I am new to Emacs, Cygwin Bash, and general C terminology so I found some of the other explanations in this thread and others a bit confusing for me to follow. I eventually found a solution on my own. For those who are in a similar situation, I hope these simple instructions help. If anyone more advanced than I has additions to add I can update this post.

  1. Install Cygwin.
  2. On the setup screen go into the "devel" folder. Select "gcc-core" if it has not already been downloaded into your Cygwin setup. Finish installation.
  3. Install Emacs.
  4. Find the .emacs file (the Emacs configuration file, located for me in the main Emacs folder) and add in the following:

(setq explicit-shell-file-name "{Path to Cygwin folder}\\Cygwin.bat") (setq shell-file-name "bash") (setenv "SHELL" shell-file-name)
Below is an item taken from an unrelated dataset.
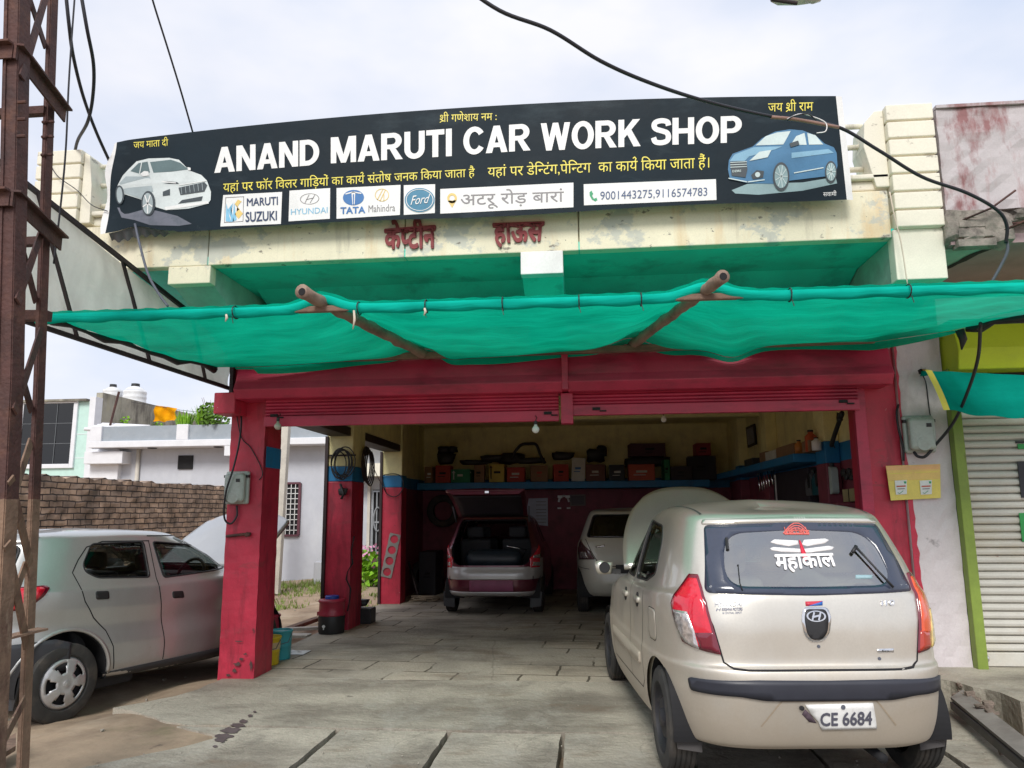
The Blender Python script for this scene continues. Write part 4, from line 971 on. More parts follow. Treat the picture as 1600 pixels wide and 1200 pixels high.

Set your own path to Cygwin.bat where indicated. Note that you must use Cygwin.bat. It does not appear to work if you go straight to bash.exe. Also, you may need to use double backslashes to get the escape characters to work or Emacs may complain at startup.

Now you can test if it works by going into Emacs and typing M-x shell. It should bring up the Cygwin bash shell in a new buffer.

As an example, compile and execute the program "foo.c" through Cygwin Bash:

  1. Compile: gcc foo.c -o foo.exe. This builds the file and makes an executable with the same name.
  2. Execute: ./foo.exe. The output should be shown in Emacs shell buffer.

This has worked very well for me and I hope this will be a simple alternative for those that don't want to go through configuring Visual Studio or other solutions.